Copy out each line in the material below that has the word "scene".
─── Information shown ───
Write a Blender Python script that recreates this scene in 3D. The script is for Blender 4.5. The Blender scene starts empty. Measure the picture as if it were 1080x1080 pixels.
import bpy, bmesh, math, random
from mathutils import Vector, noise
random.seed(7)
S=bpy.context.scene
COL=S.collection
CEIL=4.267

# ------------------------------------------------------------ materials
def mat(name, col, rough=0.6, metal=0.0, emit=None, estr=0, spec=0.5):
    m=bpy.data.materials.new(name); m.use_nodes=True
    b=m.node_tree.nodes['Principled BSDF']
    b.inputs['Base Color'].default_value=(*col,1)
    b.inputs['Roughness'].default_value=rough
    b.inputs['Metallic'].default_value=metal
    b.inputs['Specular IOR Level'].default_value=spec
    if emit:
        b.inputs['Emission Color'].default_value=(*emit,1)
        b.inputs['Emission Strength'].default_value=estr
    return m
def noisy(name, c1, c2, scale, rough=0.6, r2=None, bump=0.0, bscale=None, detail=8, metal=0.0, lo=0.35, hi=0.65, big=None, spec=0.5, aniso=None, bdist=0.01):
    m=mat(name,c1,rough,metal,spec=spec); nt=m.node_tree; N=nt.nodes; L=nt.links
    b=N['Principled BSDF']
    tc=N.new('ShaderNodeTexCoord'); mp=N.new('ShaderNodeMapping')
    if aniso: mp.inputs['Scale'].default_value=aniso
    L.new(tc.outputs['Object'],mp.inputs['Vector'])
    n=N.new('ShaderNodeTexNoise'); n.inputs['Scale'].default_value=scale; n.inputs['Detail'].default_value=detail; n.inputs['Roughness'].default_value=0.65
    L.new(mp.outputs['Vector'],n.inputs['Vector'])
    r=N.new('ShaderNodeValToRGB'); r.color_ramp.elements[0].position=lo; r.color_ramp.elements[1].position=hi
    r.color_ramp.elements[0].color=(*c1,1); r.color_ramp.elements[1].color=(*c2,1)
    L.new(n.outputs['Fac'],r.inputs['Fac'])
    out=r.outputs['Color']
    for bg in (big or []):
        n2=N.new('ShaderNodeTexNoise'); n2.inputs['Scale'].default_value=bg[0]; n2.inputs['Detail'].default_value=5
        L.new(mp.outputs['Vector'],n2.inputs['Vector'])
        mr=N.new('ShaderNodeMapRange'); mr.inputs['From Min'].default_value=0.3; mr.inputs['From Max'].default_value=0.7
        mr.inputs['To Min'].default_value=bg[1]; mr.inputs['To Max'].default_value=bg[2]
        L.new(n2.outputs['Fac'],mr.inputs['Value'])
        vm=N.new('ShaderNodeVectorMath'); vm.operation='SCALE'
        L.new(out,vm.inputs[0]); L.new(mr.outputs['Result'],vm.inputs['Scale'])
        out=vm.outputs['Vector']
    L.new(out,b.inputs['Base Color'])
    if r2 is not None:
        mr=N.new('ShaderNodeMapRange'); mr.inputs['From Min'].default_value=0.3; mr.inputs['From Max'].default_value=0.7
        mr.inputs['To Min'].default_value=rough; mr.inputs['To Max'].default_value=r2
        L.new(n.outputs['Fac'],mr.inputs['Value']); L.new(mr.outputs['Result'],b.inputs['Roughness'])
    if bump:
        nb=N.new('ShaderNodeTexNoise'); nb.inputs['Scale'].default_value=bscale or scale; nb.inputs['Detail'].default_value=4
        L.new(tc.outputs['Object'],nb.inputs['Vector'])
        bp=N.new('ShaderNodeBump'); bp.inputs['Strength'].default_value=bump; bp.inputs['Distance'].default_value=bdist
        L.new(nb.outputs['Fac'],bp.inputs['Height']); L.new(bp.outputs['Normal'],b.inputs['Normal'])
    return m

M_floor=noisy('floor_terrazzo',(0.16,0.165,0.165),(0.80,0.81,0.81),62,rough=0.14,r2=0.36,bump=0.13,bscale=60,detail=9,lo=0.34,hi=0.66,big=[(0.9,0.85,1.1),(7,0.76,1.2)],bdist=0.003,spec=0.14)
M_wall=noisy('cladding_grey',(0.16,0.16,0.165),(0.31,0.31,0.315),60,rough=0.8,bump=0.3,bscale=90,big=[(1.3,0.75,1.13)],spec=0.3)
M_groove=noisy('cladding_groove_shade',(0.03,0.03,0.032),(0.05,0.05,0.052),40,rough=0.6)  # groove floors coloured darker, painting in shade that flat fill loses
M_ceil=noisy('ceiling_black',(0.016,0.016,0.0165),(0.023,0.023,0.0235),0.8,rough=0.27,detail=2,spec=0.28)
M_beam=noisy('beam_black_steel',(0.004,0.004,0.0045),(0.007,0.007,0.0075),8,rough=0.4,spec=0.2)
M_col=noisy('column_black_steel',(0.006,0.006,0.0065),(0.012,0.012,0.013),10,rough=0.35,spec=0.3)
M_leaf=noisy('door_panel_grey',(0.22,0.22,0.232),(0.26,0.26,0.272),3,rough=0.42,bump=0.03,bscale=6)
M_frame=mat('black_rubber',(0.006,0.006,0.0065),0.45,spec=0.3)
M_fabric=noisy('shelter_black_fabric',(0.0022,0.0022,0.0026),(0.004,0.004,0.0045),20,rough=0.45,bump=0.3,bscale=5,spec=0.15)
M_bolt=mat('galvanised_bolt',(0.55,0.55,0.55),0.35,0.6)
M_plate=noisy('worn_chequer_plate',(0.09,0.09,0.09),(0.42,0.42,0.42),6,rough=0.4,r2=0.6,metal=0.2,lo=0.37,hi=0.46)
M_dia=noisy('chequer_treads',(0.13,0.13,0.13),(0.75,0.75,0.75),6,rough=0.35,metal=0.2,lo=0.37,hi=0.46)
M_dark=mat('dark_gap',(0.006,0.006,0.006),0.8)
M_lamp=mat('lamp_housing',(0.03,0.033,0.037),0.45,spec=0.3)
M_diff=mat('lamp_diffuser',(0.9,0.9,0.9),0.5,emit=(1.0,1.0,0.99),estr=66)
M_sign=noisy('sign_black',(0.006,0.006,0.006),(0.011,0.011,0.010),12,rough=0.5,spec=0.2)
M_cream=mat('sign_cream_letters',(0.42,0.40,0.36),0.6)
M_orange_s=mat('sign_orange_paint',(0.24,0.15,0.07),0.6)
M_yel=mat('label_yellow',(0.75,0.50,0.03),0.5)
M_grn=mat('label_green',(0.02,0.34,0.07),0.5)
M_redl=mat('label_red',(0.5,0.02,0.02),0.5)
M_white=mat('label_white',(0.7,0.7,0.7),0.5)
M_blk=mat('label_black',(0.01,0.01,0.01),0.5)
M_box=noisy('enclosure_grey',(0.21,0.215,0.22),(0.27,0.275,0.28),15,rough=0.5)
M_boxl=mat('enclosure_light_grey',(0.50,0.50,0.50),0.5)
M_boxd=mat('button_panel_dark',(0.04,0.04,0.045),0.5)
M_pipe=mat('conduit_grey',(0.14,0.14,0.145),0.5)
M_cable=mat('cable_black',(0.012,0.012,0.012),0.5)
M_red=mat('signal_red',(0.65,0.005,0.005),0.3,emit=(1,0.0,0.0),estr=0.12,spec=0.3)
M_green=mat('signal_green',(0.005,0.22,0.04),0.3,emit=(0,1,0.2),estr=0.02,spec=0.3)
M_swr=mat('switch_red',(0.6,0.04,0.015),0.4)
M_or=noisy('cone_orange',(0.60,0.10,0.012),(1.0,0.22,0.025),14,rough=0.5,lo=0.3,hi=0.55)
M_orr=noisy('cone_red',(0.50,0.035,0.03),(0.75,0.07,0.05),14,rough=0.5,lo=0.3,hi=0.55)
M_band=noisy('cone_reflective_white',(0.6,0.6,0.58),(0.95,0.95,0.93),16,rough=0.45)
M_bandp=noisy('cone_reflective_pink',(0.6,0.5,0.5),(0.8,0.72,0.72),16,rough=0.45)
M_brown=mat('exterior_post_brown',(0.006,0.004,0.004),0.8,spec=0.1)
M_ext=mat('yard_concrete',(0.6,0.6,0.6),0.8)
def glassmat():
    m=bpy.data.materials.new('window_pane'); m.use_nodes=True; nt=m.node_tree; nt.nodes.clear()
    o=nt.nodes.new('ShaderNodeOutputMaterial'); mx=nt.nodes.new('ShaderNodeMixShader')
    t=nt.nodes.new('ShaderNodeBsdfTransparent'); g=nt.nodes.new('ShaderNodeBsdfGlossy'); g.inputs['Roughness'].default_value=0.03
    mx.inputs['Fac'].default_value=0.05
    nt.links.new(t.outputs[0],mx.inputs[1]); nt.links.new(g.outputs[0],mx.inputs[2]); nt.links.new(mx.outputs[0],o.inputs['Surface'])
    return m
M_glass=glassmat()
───
> **The answer**:
Write a Blender Python script that recreates this scene in 3D. The script is for Blender 4.5. The Blender scene starts empty. Measure the picture as if it were 1080x1080 pixels.
S=bpy.context.scene